**LISTING:**

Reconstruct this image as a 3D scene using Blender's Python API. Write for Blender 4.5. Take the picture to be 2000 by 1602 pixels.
...
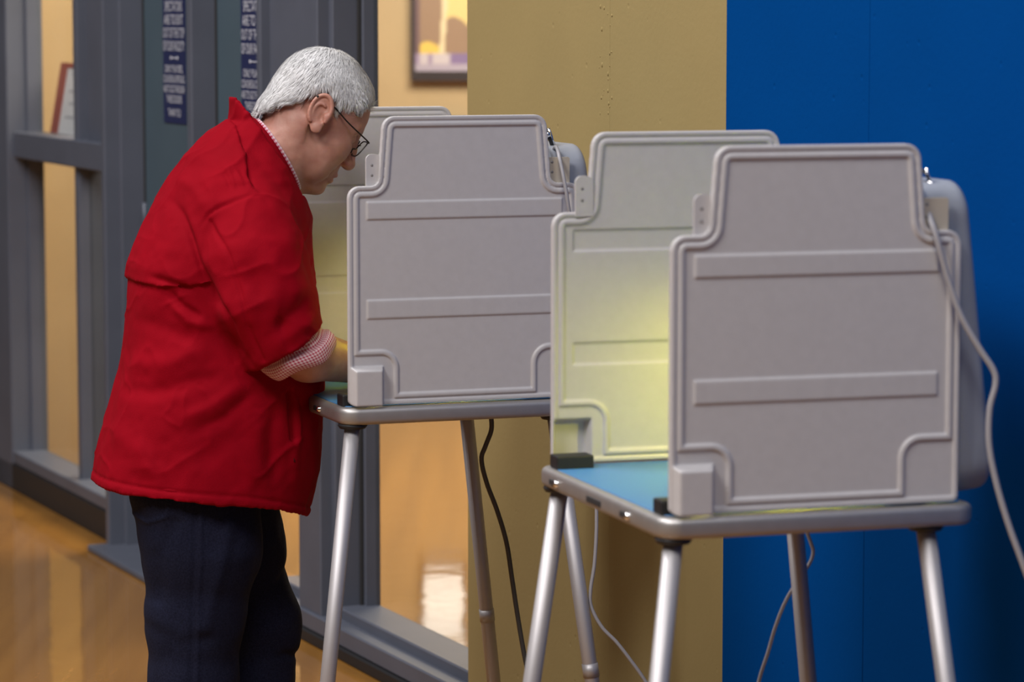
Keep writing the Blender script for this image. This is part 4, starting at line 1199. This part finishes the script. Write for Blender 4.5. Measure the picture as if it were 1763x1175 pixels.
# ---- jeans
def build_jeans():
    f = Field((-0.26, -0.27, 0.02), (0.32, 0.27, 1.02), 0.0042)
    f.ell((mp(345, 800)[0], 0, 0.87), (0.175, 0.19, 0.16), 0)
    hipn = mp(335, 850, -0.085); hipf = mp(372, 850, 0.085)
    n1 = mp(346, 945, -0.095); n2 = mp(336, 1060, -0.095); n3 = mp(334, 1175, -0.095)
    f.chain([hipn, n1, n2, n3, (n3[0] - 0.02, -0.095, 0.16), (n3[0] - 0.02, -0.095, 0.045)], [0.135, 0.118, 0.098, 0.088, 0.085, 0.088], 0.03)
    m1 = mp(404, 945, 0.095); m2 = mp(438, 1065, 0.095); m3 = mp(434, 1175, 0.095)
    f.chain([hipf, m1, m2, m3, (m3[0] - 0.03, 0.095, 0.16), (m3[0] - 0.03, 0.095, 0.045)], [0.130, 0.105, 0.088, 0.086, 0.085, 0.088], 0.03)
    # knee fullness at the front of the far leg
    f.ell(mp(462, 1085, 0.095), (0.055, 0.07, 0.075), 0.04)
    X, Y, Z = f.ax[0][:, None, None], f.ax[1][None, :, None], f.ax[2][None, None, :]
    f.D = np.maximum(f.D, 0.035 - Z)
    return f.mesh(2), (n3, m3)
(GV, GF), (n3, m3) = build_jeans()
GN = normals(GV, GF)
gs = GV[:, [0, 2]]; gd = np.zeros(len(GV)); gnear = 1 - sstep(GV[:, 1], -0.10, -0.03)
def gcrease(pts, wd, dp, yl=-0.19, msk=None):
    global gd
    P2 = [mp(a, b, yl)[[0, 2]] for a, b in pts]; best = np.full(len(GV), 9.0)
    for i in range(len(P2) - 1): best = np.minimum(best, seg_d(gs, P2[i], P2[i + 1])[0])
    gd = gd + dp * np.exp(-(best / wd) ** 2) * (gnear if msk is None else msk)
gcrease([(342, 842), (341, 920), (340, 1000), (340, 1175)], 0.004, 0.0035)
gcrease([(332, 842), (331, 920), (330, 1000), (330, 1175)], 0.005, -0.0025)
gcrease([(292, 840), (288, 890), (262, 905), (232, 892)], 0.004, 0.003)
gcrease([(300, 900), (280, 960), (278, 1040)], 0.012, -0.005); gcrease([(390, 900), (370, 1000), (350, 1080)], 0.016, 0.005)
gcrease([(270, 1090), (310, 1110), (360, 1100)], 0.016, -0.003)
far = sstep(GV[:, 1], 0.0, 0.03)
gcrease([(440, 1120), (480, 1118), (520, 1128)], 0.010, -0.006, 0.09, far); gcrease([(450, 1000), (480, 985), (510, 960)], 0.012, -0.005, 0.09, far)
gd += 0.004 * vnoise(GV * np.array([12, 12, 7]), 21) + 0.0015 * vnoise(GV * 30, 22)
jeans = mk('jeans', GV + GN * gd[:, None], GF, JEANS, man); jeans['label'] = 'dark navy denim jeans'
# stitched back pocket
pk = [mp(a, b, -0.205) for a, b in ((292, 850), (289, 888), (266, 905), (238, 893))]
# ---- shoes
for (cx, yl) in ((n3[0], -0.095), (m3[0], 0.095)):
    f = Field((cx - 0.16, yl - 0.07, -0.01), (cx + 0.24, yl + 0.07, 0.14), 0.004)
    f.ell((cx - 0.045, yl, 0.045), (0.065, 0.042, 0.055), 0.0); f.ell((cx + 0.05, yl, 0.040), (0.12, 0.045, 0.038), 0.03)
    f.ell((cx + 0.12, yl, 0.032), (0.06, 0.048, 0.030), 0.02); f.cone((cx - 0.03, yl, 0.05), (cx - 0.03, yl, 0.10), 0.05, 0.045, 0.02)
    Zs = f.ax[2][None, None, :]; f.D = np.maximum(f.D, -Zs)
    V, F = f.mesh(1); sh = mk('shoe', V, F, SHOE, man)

**STATED EXERCISE:**
Count how many lines hold the string "image" and give that number alone.

**CORRECT RESULT:**
2